Dysfunctional: Como você definiria o seu próprio estilo?
Aurim Ra: Logo quando comecei a tatuar, comecei também a entender que existem certas coisas que não funcionam na pele. Por isso, meu estilo de desenho mudou um pouco. Também tenho uma influência por seguir o trabalho de outros artistas e colegas, então creio que meus traços estão dentro de um estilo de linhas, do pontilhismo. São bastante sutis, minimalistas. Dentro disso posso vir a testar outros estilos também.
Dysfunctional: O que você acha da responsabilidade de tatuar alguém e qual o seu processo junto com seus clientes?
Aurim Ra: Acredito que pelo simples fato de ser um viajante e não ter um estúdio permanente, as pessoas não vêm até mim só por eu ser apenas um tatuador. Mas sim porque primeiro conhecem uma parte do meu trabalho e depois me procuram. Então, quem se tatua comigo sabe geralmente o que faço e o estilo que trabalho. Por isso, sempre crio os desenhos junto com essas pessoas.

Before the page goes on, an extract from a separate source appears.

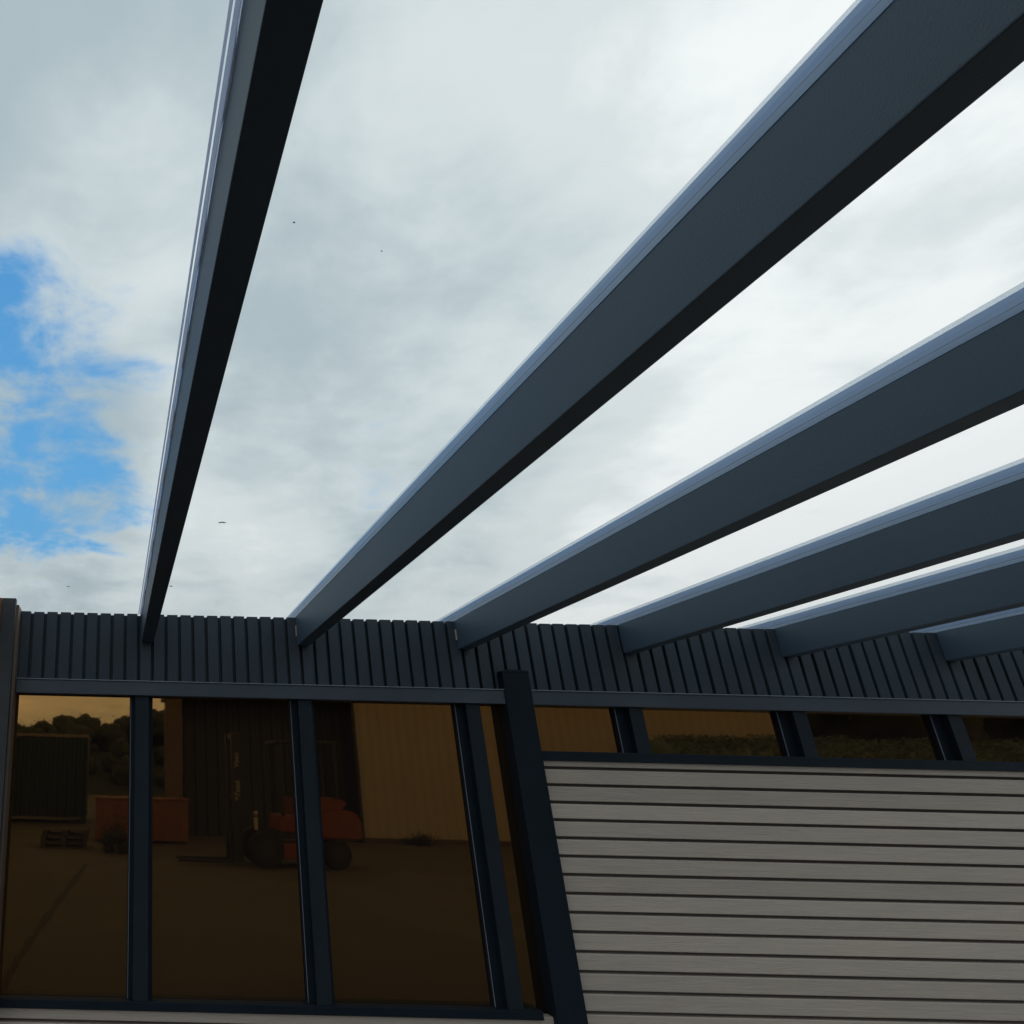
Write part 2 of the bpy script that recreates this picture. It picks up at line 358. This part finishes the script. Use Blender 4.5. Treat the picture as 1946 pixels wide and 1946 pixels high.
# mullions, glass
mx_ = [0.174, 1.083, 2.022, 2.934, 3.851, 4.718, 5.63, 6.54]
m0 = None
for i, xm in enumerate(mx_):
    z0_ = .5275 if i < 3 else 1.70
    mb = B(); box(mb, xm, xm + .073, 4.1405, 4.195, z0_, 1.987, 0.002); box(mb, xm - .030 - .01 * min(i, 3), xm + .098, 4.176, 4.1955, z0_, 1.987, 0.002)
    o = rp("mullion", mb, BLACK)
    q = B(); box(q, xm - .0015, xm + .0745, 4.133, 4.1402, z0_, 1.987, 0.0015)
    f_ = obj("face_plate", q, FRAME, o); f_.matrix_parent_inverse = Matrix.Identity(4)
    q = B(); box(q, xm - .026 - .01 * min(i, 3), xm - .0235 - .01 * min(i, 3), 4.172, 4.1758, z0_, 1.987)
    f_ = obj("glazing_bead", q, GASK, o); f_.matrix_parent_inverse = Matrix.Identity(4)
edges = [X0 - .04] + mx_ + [X1 - .02]
for i in range(len(edges) - 1):
    a = edges[i] + (0 if i == 0 else .085); b_ = edges[i + 1] - (-.0 if i < len(mx_) else 0)
    zb = .505 if i < 4 else 1.70
    q = B()
    box(q, a, min(b_, 99), 4.196, 4.204, zb, 2.0)
    rp("glass_pane", q, TINT)
# boards: one profile swept along X (right, high) and (left, low)
BP = 0.0875; ZG = 1.6582; YF = 4.140
def board_profile(ztop):
    pr = []
    z = ZG - math.ceil((ZG - 0) / BP) * BP
    pr.append((YF + .032, 0.0))
    k = 0
    while z < ztop:
        zb = max(z + .0072, 0.0); zt = min(z + BP - .0072, ztop)
        if zt > zb + .004:
            pr += [(YF + .032, zb), (YF + .0025, zb + .0003), (YF, zb + .003), (YF - .0015, zt - .004), (YF + .001, zt - .0008), (YF + .032, zt)]
        z += BP
    pr += [(4.19, ztop), (4.19, 0.0)]
    return pr
def groove_faces(o):
    o.data.materials.append(GROOVE)
    for p in o.data.polygons:
        if abs(p.normal.x) < .5 and p.center.y > YF + .026 and p.center.y < 4.18: p.material_index = 1
GROOVE = mat("groove_shade", (0.11, 0.095, 0.085), 0.9)  # shade of the board gaps, painted into the recess faces
bb = B(); extrude_profile(bb, board_profile(1.700), 'X', 2.262, X1); groove_faces(rp("board_cladding", bb, BOARD, "tall field of grey wood-look boards right of the black post"))
bb = B(); extrude_profile(bb, board_profile(0.500), 'X', X0 - .3, 2.260); groove_faces(rp("board_cladding", bb, BOARD, "low strip of grey boards under the bronze glazing"))
sc_ = B(); box(sc_, X0 - .3, 2.186, 4.125, 4.194, .487, .527, 0.003); rp("sill_trim", sc_, BLACK)
sc_ = B(); box(sc_, 2.262, X1, 4.125, 4.194, 1.6940, 1.7440, 0.003); rp("capping_trim", sc_, BLACK)

# rest of the room
bx_ = B(); box(bx_, X0, X0 + .1, 4.235, 7.4, 0, 2.40); rp("side_wall", bx_, ANT)
bx_ = B(); box(bx_, X1 - .1, X1, 4.235, 7.4, 0, 2.40); rp("side_wall", bx_, ANT)
bx_ = B(); box(bx_, X0, X1, 7.4, 7.5, 0, 2.40); rp("rear_wall", bx_, ANT)
bx_ = B(); box(bx_, X0, X1, 4.235, 7.5, 2.402, 2.44); rp("flat_roof", bx_, DARK)
bx_ = B(); box(bx_, X0 + .1, X1 - .1, 4.21, 7.4, .0, .05); rp("room_floor", bx_, DARK)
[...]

Existem clientes que gostam de tatuar meus desenhos já prontos, mas se alguém quer criar algo novo eu também faço. Sinto que isso ajuda na minha inspiração, porque as vezes alguém tem temas novos, personagens, ideias, e essas novas ideias na minha mão tomam um novo rumo.

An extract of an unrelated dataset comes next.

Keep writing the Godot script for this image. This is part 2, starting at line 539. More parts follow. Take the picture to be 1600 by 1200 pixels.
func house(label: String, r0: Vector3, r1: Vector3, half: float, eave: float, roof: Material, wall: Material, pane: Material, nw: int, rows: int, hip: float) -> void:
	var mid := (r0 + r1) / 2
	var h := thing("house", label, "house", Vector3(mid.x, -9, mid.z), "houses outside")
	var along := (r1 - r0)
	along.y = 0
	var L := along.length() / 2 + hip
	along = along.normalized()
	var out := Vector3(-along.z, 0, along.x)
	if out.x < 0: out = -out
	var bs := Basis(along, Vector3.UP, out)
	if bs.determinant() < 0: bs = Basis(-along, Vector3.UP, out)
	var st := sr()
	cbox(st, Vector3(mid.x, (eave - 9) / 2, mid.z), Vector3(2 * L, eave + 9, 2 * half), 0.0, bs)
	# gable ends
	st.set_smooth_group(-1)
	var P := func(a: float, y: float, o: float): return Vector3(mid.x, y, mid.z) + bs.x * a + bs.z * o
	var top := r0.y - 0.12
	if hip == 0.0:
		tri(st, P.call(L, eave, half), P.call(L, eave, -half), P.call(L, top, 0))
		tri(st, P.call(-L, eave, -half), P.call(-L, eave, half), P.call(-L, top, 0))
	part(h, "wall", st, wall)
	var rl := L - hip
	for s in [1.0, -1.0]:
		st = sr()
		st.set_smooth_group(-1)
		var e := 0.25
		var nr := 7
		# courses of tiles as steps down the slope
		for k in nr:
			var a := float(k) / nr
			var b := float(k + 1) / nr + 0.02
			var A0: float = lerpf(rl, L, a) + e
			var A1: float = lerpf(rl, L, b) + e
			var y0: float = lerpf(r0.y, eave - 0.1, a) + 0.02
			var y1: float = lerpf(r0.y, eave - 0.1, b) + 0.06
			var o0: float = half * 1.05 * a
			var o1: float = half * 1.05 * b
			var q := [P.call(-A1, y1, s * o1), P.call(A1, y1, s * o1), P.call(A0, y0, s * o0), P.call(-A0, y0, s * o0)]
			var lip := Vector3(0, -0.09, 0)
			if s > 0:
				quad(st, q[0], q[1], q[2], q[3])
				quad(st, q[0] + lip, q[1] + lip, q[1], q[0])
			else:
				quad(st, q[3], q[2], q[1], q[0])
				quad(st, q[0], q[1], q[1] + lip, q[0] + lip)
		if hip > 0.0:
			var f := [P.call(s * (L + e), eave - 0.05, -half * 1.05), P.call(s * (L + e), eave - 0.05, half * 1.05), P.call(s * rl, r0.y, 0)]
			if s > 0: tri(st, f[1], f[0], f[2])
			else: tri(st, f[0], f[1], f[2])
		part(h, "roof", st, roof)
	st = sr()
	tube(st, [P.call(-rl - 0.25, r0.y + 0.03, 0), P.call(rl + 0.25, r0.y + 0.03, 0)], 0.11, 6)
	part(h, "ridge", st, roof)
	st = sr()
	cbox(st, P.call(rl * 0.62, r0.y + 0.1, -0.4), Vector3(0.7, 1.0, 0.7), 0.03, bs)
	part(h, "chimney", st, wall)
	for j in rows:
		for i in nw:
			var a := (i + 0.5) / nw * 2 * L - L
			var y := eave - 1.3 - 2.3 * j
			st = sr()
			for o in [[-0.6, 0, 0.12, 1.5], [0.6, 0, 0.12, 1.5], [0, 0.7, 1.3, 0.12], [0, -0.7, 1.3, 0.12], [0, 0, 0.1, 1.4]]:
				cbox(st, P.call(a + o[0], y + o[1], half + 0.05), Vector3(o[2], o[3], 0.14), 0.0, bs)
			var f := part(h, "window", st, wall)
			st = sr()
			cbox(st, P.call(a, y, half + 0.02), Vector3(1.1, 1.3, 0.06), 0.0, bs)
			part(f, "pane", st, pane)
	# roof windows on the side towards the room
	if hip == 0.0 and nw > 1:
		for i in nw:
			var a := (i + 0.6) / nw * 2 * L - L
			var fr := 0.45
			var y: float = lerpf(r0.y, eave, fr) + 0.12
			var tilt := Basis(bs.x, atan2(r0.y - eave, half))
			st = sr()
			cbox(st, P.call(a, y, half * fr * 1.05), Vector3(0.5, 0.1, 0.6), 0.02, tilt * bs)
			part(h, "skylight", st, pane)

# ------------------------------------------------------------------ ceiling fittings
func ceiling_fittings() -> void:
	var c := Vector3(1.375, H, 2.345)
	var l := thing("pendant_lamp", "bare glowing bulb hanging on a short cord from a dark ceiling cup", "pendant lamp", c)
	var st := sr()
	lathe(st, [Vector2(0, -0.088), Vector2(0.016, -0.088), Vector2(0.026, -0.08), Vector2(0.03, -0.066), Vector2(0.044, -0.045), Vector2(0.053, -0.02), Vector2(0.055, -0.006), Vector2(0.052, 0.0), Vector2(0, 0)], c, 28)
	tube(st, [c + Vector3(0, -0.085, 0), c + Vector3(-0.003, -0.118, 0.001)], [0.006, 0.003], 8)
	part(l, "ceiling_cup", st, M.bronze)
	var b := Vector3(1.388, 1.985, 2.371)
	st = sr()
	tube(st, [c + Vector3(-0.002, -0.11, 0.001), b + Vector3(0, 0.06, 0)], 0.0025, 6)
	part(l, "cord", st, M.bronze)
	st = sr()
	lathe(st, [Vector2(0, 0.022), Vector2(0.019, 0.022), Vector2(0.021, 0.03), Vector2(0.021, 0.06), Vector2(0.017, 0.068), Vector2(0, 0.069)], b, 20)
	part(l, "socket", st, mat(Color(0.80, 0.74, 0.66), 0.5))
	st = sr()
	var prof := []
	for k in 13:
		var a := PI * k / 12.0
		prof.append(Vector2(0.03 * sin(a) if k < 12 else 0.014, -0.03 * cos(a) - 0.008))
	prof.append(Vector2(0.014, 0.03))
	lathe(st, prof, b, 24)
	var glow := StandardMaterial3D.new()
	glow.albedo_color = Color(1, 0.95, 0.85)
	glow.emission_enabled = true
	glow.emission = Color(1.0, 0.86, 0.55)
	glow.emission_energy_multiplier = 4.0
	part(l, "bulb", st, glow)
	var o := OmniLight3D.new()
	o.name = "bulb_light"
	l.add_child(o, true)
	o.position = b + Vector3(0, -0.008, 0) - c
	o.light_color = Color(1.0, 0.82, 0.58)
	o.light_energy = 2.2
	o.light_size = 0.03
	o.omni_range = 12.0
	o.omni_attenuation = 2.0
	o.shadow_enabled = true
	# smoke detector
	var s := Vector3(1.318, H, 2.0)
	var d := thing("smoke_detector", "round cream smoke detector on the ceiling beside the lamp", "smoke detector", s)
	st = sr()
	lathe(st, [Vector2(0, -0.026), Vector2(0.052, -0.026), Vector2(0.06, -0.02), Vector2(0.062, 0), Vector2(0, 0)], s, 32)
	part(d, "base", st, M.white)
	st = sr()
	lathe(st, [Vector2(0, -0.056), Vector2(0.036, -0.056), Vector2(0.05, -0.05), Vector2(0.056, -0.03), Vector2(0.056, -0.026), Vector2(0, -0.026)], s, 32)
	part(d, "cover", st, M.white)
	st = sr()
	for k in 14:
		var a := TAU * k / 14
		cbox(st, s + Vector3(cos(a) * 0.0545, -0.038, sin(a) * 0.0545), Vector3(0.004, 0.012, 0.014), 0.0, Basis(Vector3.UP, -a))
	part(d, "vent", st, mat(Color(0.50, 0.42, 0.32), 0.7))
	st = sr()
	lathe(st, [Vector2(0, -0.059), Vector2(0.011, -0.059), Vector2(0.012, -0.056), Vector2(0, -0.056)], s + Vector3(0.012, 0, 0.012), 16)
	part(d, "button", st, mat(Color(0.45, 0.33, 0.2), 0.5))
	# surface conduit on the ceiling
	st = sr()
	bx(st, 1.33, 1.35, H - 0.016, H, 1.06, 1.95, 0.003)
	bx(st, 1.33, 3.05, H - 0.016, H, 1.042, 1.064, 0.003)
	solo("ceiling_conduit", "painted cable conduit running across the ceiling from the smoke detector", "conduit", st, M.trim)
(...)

Dysfunctional: Como funciona essa vida de viajante, tatuador nômade e ainda por cima fazer dinheiro com tudo isso?
Aurim Ra: Acho que nunca tive interesse em ter dinheiro ou ter coisas. Primeiro, o que busco é liberdade. Então consigo viajar e sobreviver, pagar minhas passagens, minha estadia. Talvez não sobre muito dinheiro, mas sinto que estou bem. Simplesmente não tenho coisas, mas ter o meu tempo para mim e para minha arte é algo que me completa muito.
Possuo as coisas que tenho na minha mochila: máquinas para tatuar e os objetos para desenhar. Isso me dá a liberdade suficiente que eu necessito. Creio que quando comecei tinha um pouco mais de medo de errar. É como tudo o que é novo, que aparece em nossa vida. Primeiro temos que aprender e se acostumar, até que esteja bem mais fluído.
Quando comecei a viajar, me custava muito, mas hoje em dia é muito mais fácil. Existem lugares que consigo trabalhar mais e outros que consigo trabalhar menos. Mas sempre tento ocupar meu tempo desenvolvendo minha arte, conhecendo novos artistas, novos lugares e culturas que ajudam a manter o estilo fresco.
Dysfunctional: Por último, como você enxerga o Aurim no futuro?
Aurim Ra: É meio difícil para eu me planejar a longo prazo. Sou uma pessoa que planejo só uns meses a frente, assim não traço planos impossíveis, sabe? E além disso tenho a liberdade de mudar tudo. Já estou há algum tempo viajando, então seria bom também parar. Ao mesmo tempo, cada vez que paro, fico pouco tempo e já quero voltar. Me sinto um pouco preso quando começo a ver sempre a mesma paisagem e ter uma rotina.
As rotinas em geral me cansam um pouco. Ainda que tatuar seja uma, fazer isso por diferentes lugares mantém esse trabalho ‘novo’. Então tenho certeza que estarei viajando no futuro e se, por um acaso, arranjar um lugar fixo, esse não será um lugar permanente, pois sempre estarei em movimento. Quero conseguir me manter assim. Não quero ser um adulto rígido, quero ser um adulto que se mantém aberto na mente, na arte, que consiga desfrutar do tempo e que não tenha ansiedades passadas e angústias futuras. Quero poder desfrutar do aqui e do agora.